Bankrupt cryptocurrency exchange FTX is on the verge of settling a $24 million claim from the U.S. Internal Revenue Service (IRS) for a substantial $200 million. This proposed settlement, still awaiting court approval, would address one of the more complex and substantial claims within the myriad of legal challenges amounting to billions of dollars that FTX is currently navigating.
FTX found itself in dire straits when it filed for Chapter 11 bankruptcy in November 2022. The once-prominent player in the cryptocurrency market succumbed to a liquidity crisis propelled by a massive surge in customer withdrawals coupled with emerging details of financial mismanagement. At its zenith, FTX was ranked as the third-largest cryptocurrency exchange globally. However, the scandal revealed severe financial discrepancies, precipitating its rapid descent and subsequent legal entanglements.

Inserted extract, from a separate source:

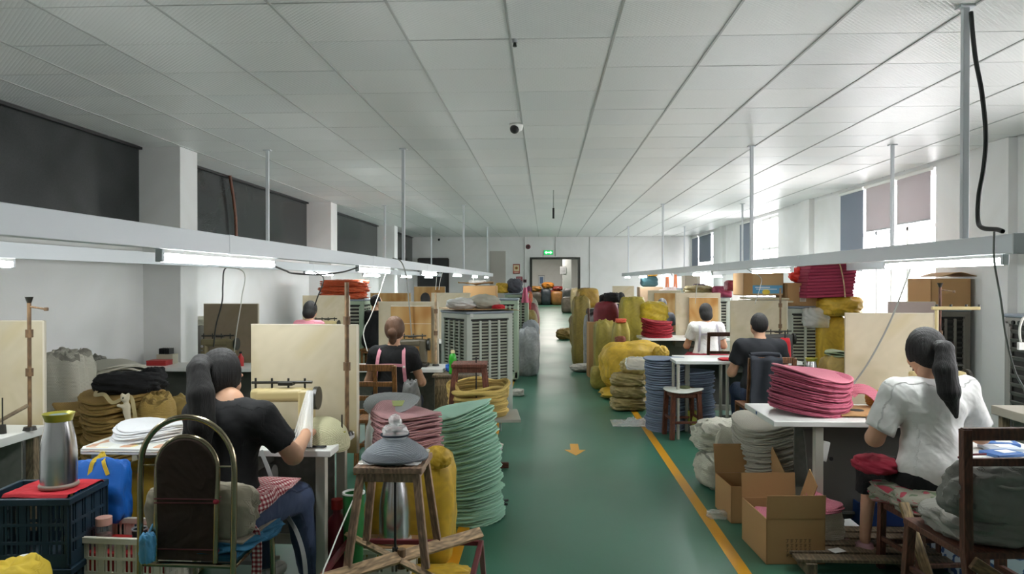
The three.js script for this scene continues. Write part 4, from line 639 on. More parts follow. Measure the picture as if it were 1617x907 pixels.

The IRS initially lodged claims against FTX totaling an overwhelming $44 billion, which was later adjusted to $24 billion. The current settlement proposal dramatically reduces these claims, with the IRS poised to secure a $200 million priority claim alongside a $685 million junior subordinated claim. These figures are set to be formally addressed during a court hearing concerning FTX’s reorganization plan scheduled for June 25.
In a court document filed on June 3, John J. Ray III, the CEO tasked with overseeing FTX’s restructuring, highlighted the settlement as a pivotal development in navigating the bankruptcy efficiently. He stated, “Together, starting in the most challenging financial disaster I have seen, the debtors and their creditors have created enormous value from a situation that easily could have been a near-total loss for customers.”
This reorganization plan is designed to facilitate the repayment of creditors and customers as expediently as possible, with projections suggesting that over 90% of assets could be redistributed by mid-2024. This strategy not only aims to curtail the substantial litigation expenses but also establishes a clearer pathway for managing the claims of FTX’s myriad creditors.
The repercussions of FTX’s downfall extend widely, affecting numerous stakeholders and intensifying the regulatory scrutiny across the entire cryptocurrency sector. The exchange’s founder and former CEO, Sam Bankman-Fried, faced legal repercussions as he was convicted on multiple charges, including fraud, conspiracy, and money laundering, all tied to the exchange’s collapse.